Here's what the $9 billion fight between Google and Oracle is all about

Eric Schmidt
Eric Schmidt

(REUTERS/Beck Diefenbach)
Alphabet Executive Chairman Eric Schmidt

Since 2010, Google and Oracle have been locked in a pitched legal battle — this week, Oracle is seeking almost $9 billion in damages in a second trial.

At the heart of Oracle's lawsuit is the allegation that Google improperly used pieces of the mega-important Java technology in Android without paying properly for the privilege.

Google argues that the way it used Java constitutes "fair use," and that it's impossible to copyright the pieces of Java which it put into Android.

The outcome of this trial will send shockwaves through the tech industry: If Oracle wins, it's going to make it a lot more complicated, legally speaking, to build software that works with other software.

But what, exactly, is Java? Why did Google use it in the first place? And why is Oracle so mad?

Here are some answers.

A brief history of Java

Depending on who you ask, Java is either the most popular or second-most-popular programming language in the world.

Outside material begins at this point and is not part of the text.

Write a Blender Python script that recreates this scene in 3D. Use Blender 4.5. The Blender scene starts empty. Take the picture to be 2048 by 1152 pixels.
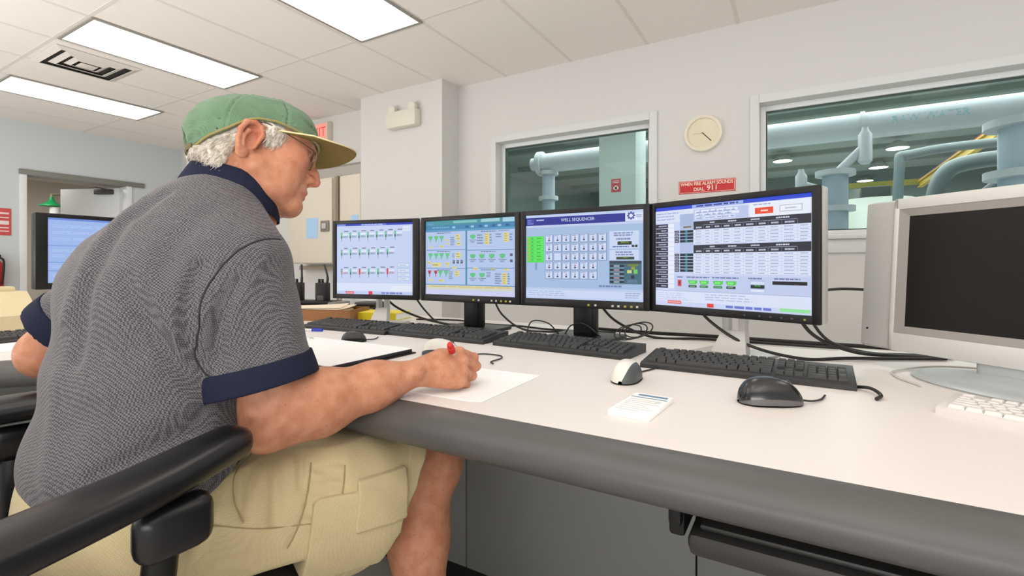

Huge chunks of Amazon, Google, Netflix, PayPal, and lots of others all power their web applications and software with Java, right alongside other popular languages like C++.

Java gots its start at early Silicon Valley superpower Sun Microsystems in 1991, in a group led by famed programmer James Gosling. Gosling and his team based it on its forebear, the still-very-popular C++ language, but with an eye towards the future.

See, Java is known to be pretty slow, compared to lots of other languages. But it's stable, and reliable, and best of all, it works on any kind of PC there is, from Windows to Mac to Linux.

James Gosling
James Gosling

(Wikimedia Commons)
James Gosling, inventor of the Java programming language.

Hardcore hipster programmers kind of look down their nose at Java as stolid and old-fashioned, especially in the era of the smartphone and the web application, but it has lots of attributes that big, well-paying enterprises love.

"Java. Not exciting, hardly wearable, but very predictable. A language for building great big things for great big places with great big teams," wrote Paul Ford in the seminal Bloomberg Businessweek essay "What Is Code" in 2015. "People complain, but it works."

And because it works so reliably and so well, there's always a market for programmers who know Java. And, in turn, it means there are lots of programmers with Java expertise.

In 2009, Oracle bought Sun Microsystems. Soon after, Google's legal troubles began.

The rise of Android

In 2005, Google bought a startup called Android for around $50 million, bringing its team on board to help build a new mobile operating system.